Ann Mah, whose blog I hadn’t seen, has hit the memoir scene with Mastering the Art of French Eating. She and her husband and baby divide their time between the States and a place in Paree. I enjoy her writing and am slowly going through the topics that you can access on her Web site. (So maybe you and yours don’t need the book.) The recipes in the book are pretty standard French fare: pistou, cassoulet, fondue surrounded by good prose.

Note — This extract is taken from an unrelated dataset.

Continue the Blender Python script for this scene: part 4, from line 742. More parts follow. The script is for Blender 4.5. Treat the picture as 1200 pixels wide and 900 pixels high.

David Lebovitz has written a slew of dessert cookbooks. The book The Sweet Life in Paris has been recommended by friends. Now to find time to read it—and—yikes—it’s more French stuff: must be the air over there. And, look out: come April you’ll be able to check out David’s My Paris Kitchen.

Where’s Italy?

What ever happened to the great rash of Italian books, particularly on Tuscan cooking? With the notable exception of Frances Mayes’s several books (and she is American), I haven’t seen an Italian tell-all with recipes. To all the cookbook publishers I ask: “A penne for your thoughts.”

A Few Ideas for Cooks Who May Be Contemplating a Memoir but Need a Title

For Paula Dean how about: I’ll Only Open Mah Mouth to Eat.

An idea: Giada deLaurentis could dedicate her next book thusly: “I owe it all to my Family Name, my Dressmaker, and My Dentist.” As to a title, maybe Smiling at Life, Food, and the Camera?

A book by the Barefoot Contessa: How to Avoid Spattered Blouses or perhaps A Chicken for Jeffrey, Crème Brule for Moi.

Jacques Pepin has already written a terrific memoir but maybe he could pull it off again with something like You Say Leek and I Say Lick.

I hope that when Guy Fieri writes his “tell-all,” he’ll have a section on “Techniques for Bleaching” and include his “Kitchen Tips.” My favorite (I think he said this): “Don’t have White Wine? Use Budweiser.”

Martha Stewart could give us My Life in My Kitchens: Or From Nutley to Nuts and from the Slammer to Salad Nicoise.”

Sandra Lee could write something like Aisle Six and Eight Plus Frozen Foods and the Gov.: It’s Dinner!

And bow-tied but never tongue-tied Christopher Kimball could have a real winner in a book for the fastidious male cook with: Never Again Dip Your Tie in the Soup.